Geçtiğimiz günlerde bölgede incelemelerde bulunan bir grup tarafından kaydedilen devasa siperlerin fotoğrafları sosyal medyada paylaşım rekorları kırarken, konuyla ilgili ciddi bir adım atılmaması vatandaşları kahrediyor.
Komisyon raporlarının ilgili yerlere ve Bakanlıklara gönderilmesinin üzerinden uzunca bir zaman geçmiş olmasına rağmen konuyla ilgili bir gelişme olmadığı Milli Savunma Bakanlığı ve Genelkurmay’da bölgeyle ilgili kayıt olmadığı ifade edilmesine karşın Genelkurmay Başkanlığı’nın ‘Birinci Dünya Harbinde Türk Harbi Kafkas Cephesi 3. Ordu Hareketi’ adlı 2 ciltlik kitabında Gümüşhane ve çevresindeki coğrafyada geçen savaşların hem krokileri hem de anlatımları yer alırken, yaklaşık 100 yıl önceki Rus işgali döneminde şiddetli çatışmaların yaşandığı bölge aynı kitapta Artebel Vadisi (Ertabil Deresi) olarak yer alıyor.
Önceki yıllarda bir grup gazeteci tarafından Ahtabur gölü üzerinde 3 bin 149 metre rakımda vatandaşların anlatılarının ardından varlığı bilinen şehit mezarları gündeme getirilmiş, ardından ilgili kurum olan Doğa Koruma ve Milli Parklar Bölge Müdürlüğü tarafından oluşturulan komisyon vasıtasıyla konu bölgede ve yöre insanları arasında araştırılmıştı.
Doğa Koruma ve Milli Parklar 12. Bölge Müdürlüğü’nün konuyu ilgili yerlere göndermesinin ardından en ufak bir hareketlilik bir yaşanmazken, konuyu sık sık gündeme getiren gazetecilerin haberlerinin üzerine bazı hayırsever vatandaşlar bölgeye kendi imkanları ile şehitlik yapabileceklerini beyan etti.

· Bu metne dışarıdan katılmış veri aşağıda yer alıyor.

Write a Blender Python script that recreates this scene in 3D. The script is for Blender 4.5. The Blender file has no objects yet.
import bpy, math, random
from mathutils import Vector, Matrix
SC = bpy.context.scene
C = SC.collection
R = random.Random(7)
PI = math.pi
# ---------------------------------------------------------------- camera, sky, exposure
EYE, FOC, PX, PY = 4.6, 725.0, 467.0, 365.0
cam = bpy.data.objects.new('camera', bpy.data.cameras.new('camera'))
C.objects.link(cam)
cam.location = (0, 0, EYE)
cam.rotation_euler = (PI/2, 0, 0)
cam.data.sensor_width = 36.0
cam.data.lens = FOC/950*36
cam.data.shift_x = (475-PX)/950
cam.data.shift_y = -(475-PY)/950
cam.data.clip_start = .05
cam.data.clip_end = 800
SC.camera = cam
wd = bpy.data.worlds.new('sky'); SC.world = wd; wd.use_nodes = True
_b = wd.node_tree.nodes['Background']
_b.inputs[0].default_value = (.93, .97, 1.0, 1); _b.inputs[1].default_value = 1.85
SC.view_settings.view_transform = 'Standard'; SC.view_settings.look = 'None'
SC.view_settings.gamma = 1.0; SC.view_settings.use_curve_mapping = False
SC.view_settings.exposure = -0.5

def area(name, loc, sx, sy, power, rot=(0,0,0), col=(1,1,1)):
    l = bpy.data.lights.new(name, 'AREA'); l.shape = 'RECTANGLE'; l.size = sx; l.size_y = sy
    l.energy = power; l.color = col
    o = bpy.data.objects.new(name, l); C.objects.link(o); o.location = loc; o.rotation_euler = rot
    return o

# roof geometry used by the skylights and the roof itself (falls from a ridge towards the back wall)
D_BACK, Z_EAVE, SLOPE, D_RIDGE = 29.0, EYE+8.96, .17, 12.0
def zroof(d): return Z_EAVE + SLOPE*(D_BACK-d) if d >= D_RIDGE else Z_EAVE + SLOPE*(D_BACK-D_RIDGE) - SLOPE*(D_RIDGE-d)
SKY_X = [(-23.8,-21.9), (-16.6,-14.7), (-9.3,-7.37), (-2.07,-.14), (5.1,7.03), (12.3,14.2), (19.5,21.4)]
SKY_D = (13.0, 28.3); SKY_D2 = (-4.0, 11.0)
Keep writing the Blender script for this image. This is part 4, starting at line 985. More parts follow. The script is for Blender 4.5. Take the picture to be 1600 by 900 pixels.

Köyün yaşlılarının anlatılarıyla bu siper ve şehit mezarlarının yanısıra bahsedilen bazı yerlerde savaş dönemine ait çok sayıda silah ve mühimmat, Rusça ve Osmanlıca yazan çeşitli eşyaların varlığı da biliniyor.
Yüksek rakımda yer alan ve yılın büyük bir bölümünü kar altında geçiren bölgenin 1916-1918 yılları arasındaki Rus İşgali sırasında şiddetli çatışmalara sahne olduğu biliniyor.
Son günlerde sosyal medyada paylaşılan fotoğrafların altında şu ifadeler yer alıyor: “Tespit edilen yeni mevziler ile Artabel zirvelerinde tam yüzyıl önce yaşanmış kurtuluş mücadelesine tanık oluyoruz. Hala izlerini rahatlıkla gördüğümüz top yolları, şehit mezarları ve bozulmamış mevzileri ile Artabel'de bu yönde herhangi bir çalışmanın yapılmamış olmasını hayretler ile karşılıyoruz. Türkiye'nin kurtuluş mücadelesinin verildiği en yüksek rakımlı mevzilerinden olan Artabel'de şehit düşen ecdadımızı rahmetle anarken, onların zor koşullar içerisinde sürdürdükleri bu mücadeleyi gelecek nesillere aktarmak için en azından ciddi bir incelemenin ve bir şehitlik veya savaş anıtının bölgede yapılmasını istiyoruz.”